Nous n’avons jamais eu une société visant les mêmes objectifs. Le paysage social haïtien a changé avec l’arrivée des syro-libanais en perpétuel conflit avec les Blancs d’origine européenne et américaine qui viennent renforcer l’aile mulâtre de la Bourgeoisie haïtienne, qui s’est enrichie et devient assez forte pour accéder au pouvoir. L’exode rural récent a complètement changé le faciès social haïtien. La révolte des opprimés est en ébullition dans les périphéries de la Capitale et de nos villes de Province.

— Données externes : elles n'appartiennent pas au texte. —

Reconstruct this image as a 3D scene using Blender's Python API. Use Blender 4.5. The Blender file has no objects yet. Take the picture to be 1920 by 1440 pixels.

L’institutionnalisation du brigandage politique est la consécration de la crise structurelle d’Haïti. Quand des bandes armées imposent leurs lois on ne peut plus parler d’Etat. “L’escalade des rivalités internes et externes conduit à l’escalade de la liberté” disait Juan Bosch. La fraction au niveau de la classe supérieure a permis au peuple de comprendre l’importance de la violence. Dans une société où il n’existe pas une bourgeoisie nationale réelle et une classe ouvrière on ne peut pas parler de classe moyenne ni de socialisme. La classe moyenne est intermédiaire entre la Classe bourgeoise et la classe ouvrière qui malheureusement n’existe pas en Haïti. L’autonomisation est à l’origine d’un Etat moderne. Mais quand c’est une classe d’hommes mal ancrés dans nos structures nationales qui domine, l’Etat n’est pas autonome. Nous vivons de préférence au sein d’une société d’exclusion en Haïti.

Le Docteur Sauveur Pierre Etienne reconnaît qu’à l’heure de la globalisation la tâche du relèvement de la Nation se révèle vraiment difficile. Le concept de souveraineté devient flou. Nous sommes pris dans l’entonnoir politique international. La crise sociétale haïtienne actuelle est différente des crises ordinaires enregistrées à chaque changement de Gouvernement. Elle est associée à des problèmes économiques graves comme toile de fond. Avec la mondialisation, le capitalisme a pénétré dans nos zones rurales et exproprié nos paysans pour l’établissement des zones franches. D’où cet exode massif vers Port-au-Prince qui abrite aujourd’hui 3 millions d’habitants.

Le milieu rural haïtien est déséquilibré et l’Etat-Nation s’est effondré.

Comment donc mettre fin à cette crise? Comment transformer cette société d’exclusion? Comment faire des marginaux des citoyens à part entière? Il ne s’agit pas seulement de renverser Aristide. Il faut aussi en assumer les coûts. Haïti dispose-t-elle de ressources suffisantes pour moderniser sa structure? Il y a une perte de 300 millions au niveau des recettes fiscales.

Karl Marx affirme que: “La raison ultime de toutes les crises réelles c’est la misère et la sous-consommation des masses”. La bourgeoisie haïtienne doit faire son mea culpa et adopter l’attitude du publicain repenti en remettant aux fiscs ce qui leur est dû. Dans le cas contraire elle tombera sous la condamnation sans recours des altermondialistes. Elle sera prise entre l’enclume de la vindicte populaire et le marteau des mondialistes. Les architectes de la mondialisation, leurs alliés naturels, ne partagent plus la structure organique de leur capital. Quel que soit le cas, la bourgeoisie haïtienne périra si elle refuse de changer.

Bernard Gousse, Ministre de la justice et Chef de la Sécurité publique dans son discours d’adieu a dénoncé l’hypocrisie de la Communauté Internationale et l’implication des secteurs internationaux dans les actes de violence en Haïti. Le kidnapping est un instrument de lutte qui ne figure pas dans la panoplie des armes d’Haïti. Nous avons connu d’autres formes de violence telles que le déchouquage, le Père Lebrun, la casse des voitures, l’incendie des maisons etc... Mais la prise d’otage est une innovation récente inaugurée avec les Casques Bleus de l’ONU en Haïti.

Nos élites sont dans le colimateur des bandits internationaux. On veut à tout prix détruire nos élites, saper l’économie nationale afin d’ouvrir un nouveau marché pour les multinationales. Il ne reste qu’une seule issue aux élites haïtiennes: changer de comportement et participer activement au chantier de reconstruction de l’Etat sous le signe de l’Unité Nationale.